What is art? According to Google’s Oxford Dictionary, it’s “the expression or application of human creative skill and imagination, typically in a visual form such as painting or sculpture, producing works to be appreciated primarily for their beauty or emotional power.”
And surely, this definition can make “art” the only word to describe the very exact opposite of this illustration that depicts Andrew Garfield as Spider-Man from the Amazing Spider-Man film duology, being held by by the ghost of Emma Stone’s Gwen Stacey while holding what appears to be Zendaya’s Michelle “MJ” Jones (from the successful Spider-Man trilogy starring Tom Holland) in his arms.

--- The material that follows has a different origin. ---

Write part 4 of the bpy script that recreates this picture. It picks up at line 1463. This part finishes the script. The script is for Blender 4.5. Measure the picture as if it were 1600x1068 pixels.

The impressionist master Vincent Van Gogh once said,
“As I work at my drawings, day after day, what seemed unattainable before is now gradually becoming possible. Slowly, I’m learning to observe and measure. I don’t stand quite so helpless before nature any longer.”
And indeed, “RedditorBeta Omega” has stood before nature and made the impossible, possible. Thanks to the multiverse that brought together the Spider-Men of Tobey Maguire and Andrew Garfield and Tom Holland, it isn’t just the human imagination that brings us a meeting of these characters, but bucketloads of money.
And in a way, the power of fan worship has brought together these three characters that would otherwise have never met. Vincent Van Gogh died in poverty, having only sold two paintings in his lifetime. In 1987, his world-famous Sunflowers sold for $40 million, or almost $103 million in today’s dollars. If a Marvel movie took in $103 million at the box office, it would be considered the biggest failure in the history of the MCU. Which means that Spider-Man: No Way Home, which took in over a billion dollars at the box office, is ten times as great a work of art as one of the great paintings in the history of Western art.
As with all great art, it’s suggested you sit and just study and enjoy this work of fan art and decide whether it’s great, or if it’s cringe. But also, it’s cringe.